_RECORDED INFORMATION_
....

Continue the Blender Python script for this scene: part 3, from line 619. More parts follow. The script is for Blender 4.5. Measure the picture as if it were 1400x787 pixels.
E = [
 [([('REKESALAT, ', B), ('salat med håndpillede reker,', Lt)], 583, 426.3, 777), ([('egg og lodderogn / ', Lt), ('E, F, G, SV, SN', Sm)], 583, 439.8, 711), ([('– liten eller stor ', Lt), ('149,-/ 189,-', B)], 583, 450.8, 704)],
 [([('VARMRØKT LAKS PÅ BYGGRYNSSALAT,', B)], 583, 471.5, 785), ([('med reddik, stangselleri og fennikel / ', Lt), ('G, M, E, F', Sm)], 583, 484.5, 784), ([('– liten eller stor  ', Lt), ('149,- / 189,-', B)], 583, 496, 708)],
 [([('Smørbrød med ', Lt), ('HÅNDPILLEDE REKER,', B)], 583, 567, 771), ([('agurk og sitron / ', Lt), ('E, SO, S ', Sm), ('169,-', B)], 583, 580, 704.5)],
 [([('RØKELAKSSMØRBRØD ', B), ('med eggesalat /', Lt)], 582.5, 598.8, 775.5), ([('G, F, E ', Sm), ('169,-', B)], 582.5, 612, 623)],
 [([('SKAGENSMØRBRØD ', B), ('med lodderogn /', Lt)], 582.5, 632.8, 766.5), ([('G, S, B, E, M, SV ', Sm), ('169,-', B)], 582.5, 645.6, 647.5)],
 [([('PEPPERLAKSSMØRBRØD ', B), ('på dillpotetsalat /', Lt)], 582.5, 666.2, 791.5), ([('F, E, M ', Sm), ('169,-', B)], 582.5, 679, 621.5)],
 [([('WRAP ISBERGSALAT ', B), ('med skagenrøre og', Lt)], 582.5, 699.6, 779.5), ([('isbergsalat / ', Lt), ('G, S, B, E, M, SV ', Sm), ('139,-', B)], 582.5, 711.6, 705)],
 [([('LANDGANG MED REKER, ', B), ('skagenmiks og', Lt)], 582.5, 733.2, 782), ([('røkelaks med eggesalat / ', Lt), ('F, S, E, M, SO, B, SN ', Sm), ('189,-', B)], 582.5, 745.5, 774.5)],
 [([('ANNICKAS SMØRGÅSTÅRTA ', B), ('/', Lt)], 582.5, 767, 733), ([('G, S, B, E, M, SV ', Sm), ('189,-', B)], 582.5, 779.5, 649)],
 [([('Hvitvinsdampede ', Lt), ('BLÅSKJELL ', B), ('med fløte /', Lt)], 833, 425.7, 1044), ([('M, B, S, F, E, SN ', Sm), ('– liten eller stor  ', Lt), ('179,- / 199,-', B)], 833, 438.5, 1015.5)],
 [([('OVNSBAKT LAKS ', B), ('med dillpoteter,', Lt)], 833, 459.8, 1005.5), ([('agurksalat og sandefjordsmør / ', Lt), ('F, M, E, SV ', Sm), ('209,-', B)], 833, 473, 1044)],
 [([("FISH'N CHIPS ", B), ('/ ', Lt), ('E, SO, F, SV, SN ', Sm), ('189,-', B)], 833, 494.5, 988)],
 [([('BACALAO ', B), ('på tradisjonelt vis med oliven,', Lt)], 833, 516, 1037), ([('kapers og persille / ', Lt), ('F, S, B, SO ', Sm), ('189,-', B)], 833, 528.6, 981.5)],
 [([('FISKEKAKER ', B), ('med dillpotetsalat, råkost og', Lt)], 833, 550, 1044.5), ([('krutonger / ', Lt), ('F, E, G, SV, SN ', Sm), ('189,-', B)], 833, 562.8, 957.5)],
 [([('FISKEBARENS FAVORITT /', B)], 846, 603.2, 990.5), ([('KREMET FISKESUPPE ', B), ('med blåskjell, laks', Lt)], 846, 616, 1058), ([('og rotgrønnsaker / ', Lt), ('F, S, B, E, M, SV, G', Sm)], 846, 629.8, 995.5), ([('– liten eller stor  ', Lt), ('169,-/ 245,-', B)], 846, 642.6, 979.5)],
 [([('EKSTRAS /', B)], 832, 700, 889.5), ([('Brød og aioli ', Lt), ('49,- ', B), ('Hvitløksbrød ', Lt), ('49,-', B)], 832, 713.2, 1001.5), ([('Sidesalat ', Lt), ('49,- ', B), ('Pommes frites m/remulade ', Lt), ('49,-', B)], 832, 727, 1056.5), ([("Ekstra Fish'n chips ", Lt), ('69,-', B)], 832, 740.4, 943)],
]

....

_TASK BRIEF_
Please repeat the listing exactly, with nothing left out.

_TASK ANSWER_
Continue the Blender Python script for this scene: part 3, from line 619. More parts follow. The script is for Blender 4.5. Measure the picture as if it were 1400x787 pixels.
E = [
 [([('REKESALAT, ', B), ('salat med håndpillede reker,', Lt)], 583, 426.3, 777), ([('egg og lodderogn / ', Lt), ('E, F, G, SV, SN', Sm)], 583, 439.8, 711), ([('– liten eller stor ', Lt), ('149,-/ 189,-', B)], 583, 450.8, 704)],
 [([('VARMRØKT LAKS PÅ BYGGRYNSSALAT,', B)], 583, 471.5, 785), ([('med reddik, stangselleri og fennikel / ', Lt), ('G, M, E, F', Sm)], 583, 484.5, 784), ([('– liten eller stor  ', Lt), ('149,- / 189,-', B)], 583, 496, 708)],
 [([('Smørbrød med ', Lt), ('HÅNDPILLEDE REKER,', B)], 583, 567, 771), ([('agurk og sitron / ', Lt), ('E, SO, S ', Sm), ('169,-', B)], 583, 580, 704.5)],
 [([('RØKELAKSSMØRBRØD ', B), ('med eggesalat /', Lt)], 582.5, 598.8, 775.5), ([('G, F, E ', Sm), ('169,-', B)], 582.5, 612, 623)],
 [([('SKAGENSMØRBRØD ', B), ('med lodderogn /', Lt)], 582.5, 632.8, 766.5), ([('G, S, B, E, M, SV ', Sm), ('169,-', B)], 582.5, 645.6, 647.5)],
 [([('PEPPERLAKSSMØRBRØD ', B), ('på dillpotetsalat /', Lt)], 582.5, 666.2, 791.5), ([('F, E, M ', Sm), ('169,-', B)], 582.5, 679, 621.5)],
 [([('WRAP ISBERGSALAT ', B), ('med skagenrøre og', Lt)], 582.5, 699.6, 779.5), ([('isbergsalat / ', Lt), ('G, S, B, E, M, SV ', Sm), ('139,-', B)], 582.5, 711.6, 705)],
 [([('LANDGANG MED REKER, ', B), ('skagenmiks og', Lt)], 582.5, 733.2, 782), ([('røkelaks med eggesalat / ', Lt), ('F, S, E, M, SO, B, SN ', Sm), ('189,-', B)], 582.5, 745.5, 774.5)],
 [([('ANNICKAS SMØRGÅSTÅRTA ', B), ('/', Lt)], 582.5, 767, 733), ([('G, S, B, E, M, SV ', Sm), ('189,-', B)], 582.5, 779.5, 649)],
 [([('Hvitvinsdampede ', Lt), ('BLÅSKJELL ', B), ('med fløte /', Lt)], 833, 425.7, 1044), ([('M, B, S, F, E, SN ', Sm), ('– liten eller stor  ', Lt), ('179,- / 199,-', B)], 833, 438.5, 1015.5)],
 [([('OVNSBAKT LAKS ', B), ('med dillpoteter,', Lt)], 833, 459.8, 1005.5), ([('agurksalat og sandefjordsmør / ', Lt), ('F, M, E, SV ', Sm), ('209,-', B)], 833, 473, 1044)],
 [([("FISH'N CHIPS ", B), ('/ ', Lt), ('E, SO, F, SV, SN ', Sm), ('189,-', B)], 833, 494.5, 988)],
 [([('BACALAO ', B), ('på tradisjonelt vis med oliven,', Lt)], 833, 516, 1037), ([('kapers og persille / ', Lt), ('F, S, B, SO ', Sm), ('189,-', B)], 833, 528.6, 981.5)],
 [([('FISKEKAKER ', B), ('med dillpotetsalat, råkost og', Lt)], 833, 550, 1044.5), ([('krutonger / ', Lt), ('F, E, G, SV, SN ', Sm), ('189,-', B)], 833, 562.8, 957.5)],
 [([('FISKEBARENS FAVORITT /', B)], 846, 603.2, 990.5), ([('KREMET FISKESUPPE ', B), ('med blåskjell, laks', Lt)], 846, 616, 1058), ([('og rotgrønnsaker / ', Lt), ('F, S, B, E, M, SV, G', Sm)], 846, 629.8, 995.5), ([('– liten eller stor  ', Lt), ('169,-/ 245,-', B)], 846, 642.6, 979.5)],
 [([('EKSTRAS /', B)], 832, 700, 889.5), ([('Brød og aioli ', Lt), ('49,- ', B), ('Hvitløksbrød ', Lt), ('49,-', B)], 832, 713.2, 1001.5), ([('Sidesalat ', Lt), ('49,- ', B), ('Pommes frites m/remulade ', Lt), ('49,-', B)], 832, 727, 1056.5), ([("Ekstra Fish'n chips ", Lt), ('69,-', B)], 832, 740.4, 943)],
]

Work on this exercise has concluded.